Technology
NASA backs 41 company proposals to advance Moon and Mars tech
NASA selected 41 technology proposals from 37 American companies to tackle some of the hardest engineering problems on the road to the Moon and Mars. The awards fall under the agency’s 2025 Announcement of Collaboration Opportunity, an unfunded model that links companies to NASA facilities, hardware, software and technical expertise rather than handing out traditional grants.
The selected agreements are expected to run 12 to 24 months. The effort is meant to speed technologies that matter for future science and human exploration missions while also strengthening the wider space economy and the country’s industrial base. The proposals span space transportation engine elements, guidance and navigation systems, landing systems, in-space servicing, assembly and manufacturing, and energy management technologies.

Lockheed Martin is advancing a compact, modular energy system designed to generate electricity in permanently shadowed lunar regions, places where sunlight never reaches and long-term surface operations become far more difficult. The project also includes a wireless power transfer system that advances power-beaming technology using fiber lasers, along with a space-based heat rejection system intended to improve durability.

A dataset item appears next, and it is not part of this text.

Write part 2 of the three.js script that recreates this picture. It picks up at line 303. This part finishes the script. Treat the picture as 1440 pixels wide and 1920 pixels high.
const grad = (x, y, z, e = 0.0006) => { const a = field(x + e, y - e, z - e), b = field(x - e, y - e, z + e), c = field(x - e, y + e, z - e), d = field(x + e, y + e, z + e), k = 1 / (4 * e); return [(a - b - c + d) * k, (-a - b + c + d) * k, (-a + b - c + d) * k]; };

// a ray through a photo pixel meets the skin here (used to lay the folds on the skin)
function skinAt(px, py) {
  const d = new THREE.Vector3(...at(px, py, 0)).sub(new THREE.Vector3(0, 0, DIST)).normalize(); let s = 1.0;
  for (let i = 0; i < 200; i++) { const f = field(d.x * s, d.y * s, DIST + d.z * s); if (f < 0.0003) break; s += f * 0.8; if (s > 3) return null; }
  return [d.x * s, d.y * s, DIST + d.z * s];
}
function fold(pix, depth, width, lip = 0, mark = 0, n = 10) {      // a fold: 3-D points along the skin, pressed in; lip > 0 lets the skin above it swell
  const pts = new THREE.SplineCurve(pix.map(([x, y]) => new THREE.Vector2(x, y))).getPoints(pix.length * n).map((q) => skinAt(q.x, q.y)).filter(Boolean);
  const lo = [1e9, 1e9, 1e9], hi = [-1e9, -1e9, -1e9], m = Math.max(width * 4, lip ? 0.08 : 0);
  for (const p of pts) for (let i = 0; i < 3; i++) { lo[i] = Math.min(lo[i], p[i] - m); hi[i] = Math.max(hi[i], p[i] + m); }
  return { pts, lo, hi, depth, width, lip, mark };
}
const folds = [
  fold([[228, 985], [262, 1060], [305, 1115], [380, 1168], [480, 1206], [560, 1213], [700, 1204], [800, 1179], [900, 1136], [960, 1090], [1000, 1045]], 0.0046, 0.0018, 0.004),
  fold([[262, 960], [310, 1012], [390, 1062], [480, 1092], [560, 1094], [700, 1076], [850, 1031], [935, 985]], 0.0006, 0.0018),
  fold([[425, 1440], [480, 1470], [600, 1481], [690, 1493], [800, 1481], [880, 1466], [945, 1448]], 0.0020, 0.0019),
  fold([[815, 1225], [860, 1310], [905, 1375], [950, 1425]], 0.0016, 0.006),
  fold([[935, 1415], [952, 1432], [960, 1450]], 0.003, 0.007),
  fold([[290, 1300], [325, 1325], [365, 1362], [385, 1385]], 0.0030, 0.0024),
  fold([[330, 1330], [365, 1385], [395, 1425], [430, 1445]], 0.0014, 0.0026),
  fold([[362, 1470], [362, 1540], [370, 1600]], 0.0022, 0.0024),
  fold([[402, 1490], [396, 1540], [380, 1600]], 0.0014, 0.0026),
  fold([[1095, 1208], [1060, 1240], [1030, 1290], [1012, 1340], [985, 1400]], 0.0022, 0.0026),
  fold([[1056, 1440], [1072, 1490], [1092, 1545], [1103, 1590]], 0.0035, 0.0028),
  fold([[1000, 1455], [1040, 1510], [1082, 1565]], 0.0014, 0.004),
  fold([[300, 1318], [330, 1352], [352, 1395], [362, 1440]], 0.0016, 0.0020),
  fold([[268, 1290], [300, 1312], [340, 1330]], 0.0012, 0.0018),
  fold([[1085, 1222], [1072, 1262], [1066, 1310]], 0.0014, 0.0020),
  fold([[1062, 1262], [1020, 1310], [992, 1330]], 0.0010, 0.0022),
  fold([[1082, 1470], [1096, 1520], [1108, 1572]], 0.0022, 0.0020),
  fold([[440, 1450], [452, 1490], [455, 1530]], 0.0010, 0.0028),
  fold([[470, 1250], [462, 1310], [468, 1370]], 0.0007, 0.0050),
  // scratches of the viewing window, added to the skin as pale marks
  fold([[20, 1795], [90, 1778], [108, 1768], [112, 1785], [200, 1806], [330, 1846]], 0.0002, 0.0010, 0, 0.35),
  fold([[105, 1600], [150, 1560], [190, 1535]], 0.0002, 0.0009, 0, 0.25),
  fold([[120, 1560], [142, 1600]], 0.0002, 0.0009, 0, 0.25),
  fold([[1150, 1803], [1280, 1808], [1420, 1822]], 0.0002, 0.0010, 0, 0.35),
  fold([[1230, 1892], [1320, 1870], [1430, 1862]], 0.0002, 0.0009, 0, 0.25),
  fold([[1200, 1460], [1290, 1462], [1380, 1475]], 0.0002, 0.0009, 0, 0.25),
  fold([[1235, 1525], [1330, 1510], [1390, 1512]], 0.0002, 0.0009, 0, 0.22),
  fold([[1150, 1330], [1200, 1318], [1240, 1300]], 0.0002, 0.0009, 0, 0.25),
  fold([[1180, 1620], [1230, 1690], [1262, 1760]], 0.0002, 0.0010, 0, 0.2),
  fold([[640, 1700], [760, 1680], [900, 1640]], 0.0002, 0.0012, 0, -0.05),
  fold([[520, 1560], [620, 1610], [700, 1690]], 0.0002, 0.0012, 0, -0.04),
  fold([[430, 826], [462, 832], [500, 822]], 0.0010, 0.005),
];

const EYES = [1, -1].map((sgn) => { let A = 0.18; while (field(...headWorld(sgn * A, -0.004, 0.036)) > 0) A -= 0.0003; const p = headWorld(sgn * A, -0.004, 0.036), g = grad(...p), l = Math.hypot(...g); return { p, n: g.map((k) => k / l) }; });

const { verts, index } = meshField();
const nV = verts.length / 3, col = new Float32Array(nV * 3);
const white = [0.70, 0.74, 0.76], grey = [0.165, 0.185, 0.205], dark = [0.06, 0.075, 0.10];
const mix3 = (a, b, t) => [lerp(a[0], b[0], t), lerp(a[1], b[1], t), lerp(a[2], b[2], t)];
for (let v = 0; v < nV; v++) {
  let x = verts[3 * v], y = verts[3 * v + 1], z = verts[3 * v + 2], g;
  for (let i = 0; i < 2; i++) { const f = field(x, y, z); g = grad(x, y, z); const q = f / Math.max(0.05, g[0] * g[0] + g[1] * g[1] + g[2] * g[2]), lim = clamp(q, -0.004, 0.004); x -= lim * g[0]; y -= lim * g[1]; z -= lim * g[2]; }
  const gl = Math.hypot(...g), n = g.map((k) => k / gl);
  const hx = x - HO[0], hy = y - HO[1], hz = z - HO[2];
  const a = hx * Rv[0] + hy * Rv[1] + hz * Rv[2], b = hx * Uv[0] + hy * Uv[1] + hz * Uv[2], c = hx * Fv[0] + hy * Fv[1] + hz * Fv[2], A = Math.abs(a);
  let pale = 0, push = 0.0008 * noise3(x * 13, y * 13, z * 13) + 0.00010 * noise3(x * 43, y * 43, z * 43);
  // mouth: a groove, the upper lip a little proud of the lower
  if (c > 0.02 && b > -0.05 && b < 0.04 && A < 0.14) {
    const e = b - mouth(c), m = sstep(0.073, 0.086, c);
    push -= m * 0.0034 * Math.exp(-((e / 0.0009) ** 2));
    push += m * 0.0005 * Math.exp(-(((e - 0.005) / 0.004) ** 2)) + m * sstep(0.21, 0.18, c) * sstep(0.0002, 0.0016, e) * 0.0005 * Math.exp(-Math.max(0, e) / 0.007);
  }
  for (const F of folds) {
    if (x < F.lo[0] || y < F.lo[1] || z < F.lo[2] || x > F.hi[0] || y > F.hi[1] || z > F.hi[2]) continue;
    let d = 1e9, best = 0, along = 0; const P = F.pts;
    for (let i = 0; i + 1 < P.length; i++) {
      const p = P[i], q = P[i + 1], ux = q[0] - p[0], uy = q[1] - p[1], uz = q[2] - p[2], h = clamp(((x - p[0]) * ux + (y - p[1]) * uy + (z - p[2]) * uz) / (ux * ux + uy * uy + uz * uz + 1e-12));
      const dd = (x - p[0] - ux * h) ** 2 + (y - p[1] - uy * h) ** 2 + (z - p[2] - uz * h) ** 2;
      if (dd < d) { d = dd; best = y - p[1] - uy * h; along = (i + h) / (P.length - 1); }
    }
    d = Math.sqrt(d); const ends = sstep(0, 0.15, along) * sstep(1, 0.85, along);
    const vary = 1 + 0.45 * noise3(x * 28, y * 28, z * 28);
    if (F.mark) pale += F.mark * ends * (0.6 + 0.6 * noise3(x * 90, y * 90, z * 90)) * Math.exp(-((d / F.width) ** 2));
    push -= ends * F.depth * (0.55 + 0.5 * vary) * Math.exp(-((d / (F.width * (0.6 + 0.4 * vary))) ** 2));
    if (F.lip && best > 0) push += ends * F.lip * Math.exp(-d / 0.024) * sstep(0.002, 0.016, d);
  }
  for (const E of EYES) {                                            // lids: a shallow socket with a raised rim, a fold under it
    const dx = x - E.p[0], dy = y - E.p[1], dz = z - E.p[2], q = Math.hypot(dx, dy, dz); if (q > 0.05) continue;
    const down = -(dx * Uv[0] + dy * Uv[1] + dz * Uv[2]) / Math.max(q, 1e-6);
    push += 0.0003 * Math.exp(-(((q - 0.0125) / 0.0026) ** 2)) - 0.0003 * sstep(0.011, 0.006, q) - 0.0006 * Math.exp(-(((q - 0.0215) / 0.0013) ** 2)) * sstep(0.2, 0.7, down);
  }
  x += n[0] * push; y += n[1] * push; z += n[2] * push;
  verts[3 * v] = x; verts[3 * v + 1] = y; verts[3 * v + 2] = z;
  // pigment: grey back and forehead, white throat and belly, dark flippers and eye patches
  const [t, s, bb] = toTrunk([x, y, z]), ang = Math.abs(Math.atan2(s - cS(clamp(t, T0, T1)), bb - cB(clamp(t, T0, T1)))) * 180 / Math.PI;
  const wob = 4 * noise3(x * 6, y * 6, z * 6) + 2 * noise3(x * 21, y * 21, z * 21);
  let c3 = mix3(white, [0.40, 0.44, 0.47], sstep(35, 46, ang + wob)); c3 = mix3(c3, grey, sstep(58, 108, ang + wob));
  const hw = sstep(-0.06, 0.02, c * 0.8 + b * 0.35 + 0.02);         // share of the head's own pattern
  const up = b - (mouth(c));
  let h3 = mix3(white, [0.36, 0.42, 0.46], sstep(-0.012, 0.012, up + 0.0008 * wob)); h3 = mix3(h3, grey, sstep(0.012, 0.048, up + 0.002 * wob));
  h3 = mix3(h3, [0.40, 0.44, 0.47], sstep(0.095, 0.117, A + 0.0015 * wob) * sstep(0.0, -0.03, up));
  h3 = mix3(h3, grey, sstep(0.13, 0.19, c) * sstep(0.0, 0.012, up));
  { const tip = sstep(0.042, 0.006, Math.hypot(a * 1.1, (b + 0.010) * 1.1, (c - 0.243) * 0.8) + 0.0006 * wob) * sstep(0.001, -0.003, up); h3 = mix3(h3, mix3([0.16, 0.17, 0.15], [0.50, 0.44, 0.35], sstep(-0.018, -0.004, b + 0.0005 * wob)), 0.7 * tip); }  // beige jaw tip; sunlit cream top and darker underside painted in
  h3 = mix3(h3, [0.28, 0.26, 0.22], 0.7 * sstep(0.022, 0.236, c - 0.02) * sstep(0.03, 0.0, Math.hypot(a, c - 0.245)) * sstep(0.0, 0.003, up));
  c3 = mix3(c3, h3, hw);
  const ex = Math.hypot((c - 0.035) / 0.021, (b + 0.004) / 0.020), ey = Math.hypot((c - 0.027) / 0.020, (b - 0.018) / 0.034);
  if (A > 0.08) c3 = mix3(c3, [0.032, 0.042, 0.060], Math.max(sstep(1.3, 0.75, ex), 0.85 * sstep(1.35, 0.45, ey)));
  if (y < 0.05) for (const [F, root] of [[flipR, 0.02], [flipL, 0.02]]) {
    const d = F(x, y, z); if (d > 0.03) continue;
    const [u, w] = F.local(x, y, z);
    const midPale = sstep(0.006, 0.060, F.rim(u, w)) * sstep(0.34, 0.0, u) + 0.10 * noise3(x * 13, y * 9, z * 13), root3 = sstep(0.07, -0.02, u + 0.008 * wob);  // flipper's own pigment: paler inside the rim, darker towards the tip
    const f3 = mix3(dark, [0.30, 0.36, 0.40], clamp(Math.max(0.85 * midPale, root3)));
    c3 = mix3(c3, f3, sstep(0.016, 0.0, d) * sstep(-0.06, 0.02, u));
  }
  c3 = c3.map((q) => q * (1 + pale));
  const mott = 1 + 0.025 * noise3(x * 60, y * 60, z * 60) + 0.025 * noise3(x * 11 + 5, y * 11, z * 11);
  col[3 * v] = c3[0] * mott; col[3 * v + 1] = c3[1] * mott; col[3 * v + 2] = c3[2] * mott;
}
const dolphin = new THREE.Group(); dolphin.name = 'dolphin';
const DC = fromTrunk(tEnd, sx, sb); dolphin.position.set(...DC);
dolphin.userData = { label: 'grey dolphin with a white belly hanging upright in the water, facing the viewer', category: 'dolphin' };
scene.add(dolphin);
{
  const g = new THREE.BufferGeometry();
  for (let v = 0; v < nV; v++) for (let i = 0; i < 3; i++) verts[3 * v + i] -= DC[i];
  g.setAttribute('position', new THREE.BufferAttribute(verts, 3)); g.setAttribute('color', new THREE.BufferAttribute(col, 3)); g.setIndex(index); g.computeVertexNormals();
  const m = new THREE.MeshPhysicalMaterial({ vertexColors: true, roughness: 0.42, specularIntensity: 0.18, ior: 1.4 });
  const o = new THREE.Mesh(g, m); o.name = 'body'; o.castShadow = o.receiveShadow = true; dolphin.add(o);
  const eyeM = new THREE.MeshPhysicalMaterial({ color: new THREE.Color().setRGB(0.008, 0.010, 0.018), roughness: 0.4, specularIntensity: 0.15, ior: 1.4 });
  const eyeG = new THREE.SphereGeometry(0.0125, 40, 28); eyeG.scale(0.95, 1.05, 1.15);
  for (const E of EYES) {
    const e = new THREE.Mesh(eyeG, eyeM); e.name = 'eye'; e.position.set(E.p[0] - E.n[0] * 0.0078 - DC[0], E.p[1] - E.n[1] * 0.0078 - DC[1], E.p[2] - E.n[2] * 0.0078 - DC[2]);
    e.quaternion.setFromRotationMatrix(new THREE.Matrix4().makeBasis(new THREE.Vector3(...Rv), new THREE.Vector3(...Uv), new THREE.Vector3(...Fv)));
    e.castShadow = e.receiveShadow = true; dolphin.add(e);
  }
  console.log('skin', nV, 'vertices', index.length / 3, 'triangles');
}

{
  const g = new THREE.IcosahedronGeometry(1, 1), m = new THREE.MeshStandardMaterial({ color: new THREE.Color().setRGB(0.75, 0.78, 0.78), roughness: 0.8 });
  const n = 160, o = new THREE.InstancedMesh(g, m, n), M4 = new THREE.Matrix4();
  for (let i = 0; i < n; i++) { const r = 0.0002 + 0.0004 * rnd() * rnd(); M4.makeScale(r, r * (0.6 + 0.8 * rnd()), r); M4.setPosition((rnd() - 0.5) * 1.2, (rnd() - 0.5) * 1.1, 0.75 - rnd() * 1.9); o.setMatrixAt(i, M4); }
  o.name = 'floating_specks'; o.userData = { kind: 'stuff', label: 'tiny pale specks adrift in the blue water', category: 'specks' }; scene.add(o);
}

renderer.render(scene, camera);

NASA also selected Kall Morris Inc.’s Asteria supplemental payload attachment system, which is designed to attach to legacy, current and next-generation orbital assets with a non-destructive, controlled-release adhesive. The concept is meant to improve maneuvering, tracking, asset protection, data collection and satellite life extension.
NASA has supported more than 110 projects since 2015 under the collaboration model, with about $30 million in NASA resources and $32 million from participating companies. A separate NASA industry-partnership page puts the ACO total at approximately 80 projects since 2015.

Greg Stover, director of the Advanced Research and Technology Division in NASA’s Research and Technology Mission Directorate, said, “We are empowering American industry to become active partners” in NASA’s missions. The arrangement lowers development costs and speeds the infusion of emerging space capabilities into flight systems.

A lasting human presence on the Moon will require crewed and uncrewed missions, commercial partnerships, surface power, in-situ resource utilization and advanced manufacturing, according to NASA’s Moon Base materials. The agency’s five-year standing ACO has appendix releases every six to 12 months.